LAWS(GJH)-1978-3-2

STATE OF GUJARAT Vs. NATWARLAL PITAMBERDAS SHAH

Decided On March 22, 1978
STATE OF GUJARAT Appellant
V/S
NATWARLAL PITAMBERDAS SHAH Respondents

JUDGEMENT

(1.) This appeal by the State is directed against the order passed by the learned City Sessions Judge Ahmedabad acquitting the respondent accused of offence punishable under sec. 16(1)(a)(i) read with sec. 7(1) of the Prevention of Food Adulteration Act 1954 (hereinafter referred to as the Act).

(2.) The facts leading to this appeal are as follows. J. C. Patel who is a Food Inspector attached to the Municipal Corporation for the city of Ahmedabad purchased from the accused who is running a shop in Javahar Chowk in Maninagar area in the city of Ahmedabad 40 grams of chilly powder. It appears that chilly powder was purchased in the presence of Kantilal who is working as a peon and one Shantilal. After following the necessary formalities laid down under the Act sample of chilly powder has sent for analysis to the Public Analyst for the City of Ahmedabad. The Public Analyst in his report gave an opinion that chilly powder was adulterated. J. C. Patel thereupon filed a complaint before the learned Metropolitan Magistrate Eighth Court Ahmedabad alleging that the accused had committed offence punishable under sec. 16(1)(a)(i) read with sec. 7(1) of the Act. The accused pleaded not guilty to the charge. The learned Magistrate after recording evidence convicted the accused for the offence punishable under sec. 16(1)(a)(i) read with sec. 7(1) of the Act and sentenced him to simple imprisonment for six months and to pay a fine of Rs. 1000 in default to suffer further simple imprisonment for six months.

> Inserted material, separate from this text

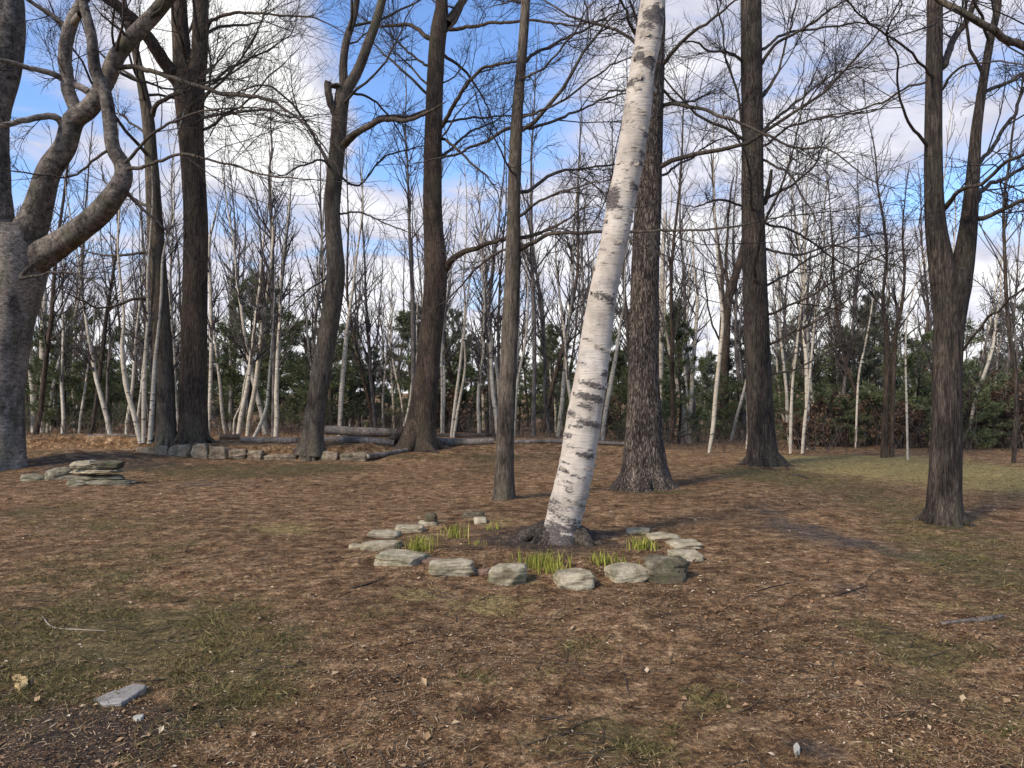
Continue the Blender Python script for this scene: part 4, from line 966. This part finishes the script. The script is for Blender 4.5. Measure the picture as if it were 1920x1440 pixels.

(3.) Being aggrieved by the said order of conviction and sentence the accused went in appeal before the City Sessions Court at Ahmedabad. It was contended before the learned City Sessions Judge who heard the appeal that J. C. Patel that is the complainant who had filed the complaint before the learned Magistrate was not a Food Inspector on the date on which he took the sample of chilly powder and therefore prosecution of the accused was bad in law. The learned Judge proceeded to decide this contention raised on behalf of the accused on the basis that there was no dispute that complainant Patel did not possess any of the qualifications referred to in clauses (i) to (iv) of Rule 8 of the Rules framed under the Act. On appreciation of evidence on record the learned Judge found that the complainant took charge and commenced to work as Food Inspector three months prior to the dale on which P. W. 2 Kantilal gave his evidence before the learned Magistrate. In the view of the learned Judge though the complainant was appointed as Food Inspector in 1966 he was not working as such and he therefore held that the complainant was not a Food Inspector within the meaning of proviso to the said Rule 8. The learned Judge therefore came to the conclusion that the complainant was not competent to take sample of chilly powder for analysis and he was also not competent to set the law into motion by launching prosecution against the accused. In this view of the matter the learned Judge held that the order of conviction and sentence passed by the learned Magistrate was wrong. He therefore allowed the appeal filed by the accused and acquitted him. In the view which he took the learned Judge did not consider it necessary to decide other contentions which were raised by the accused before him. It is this order of acquittal which is challenged by the State before us in this appeal.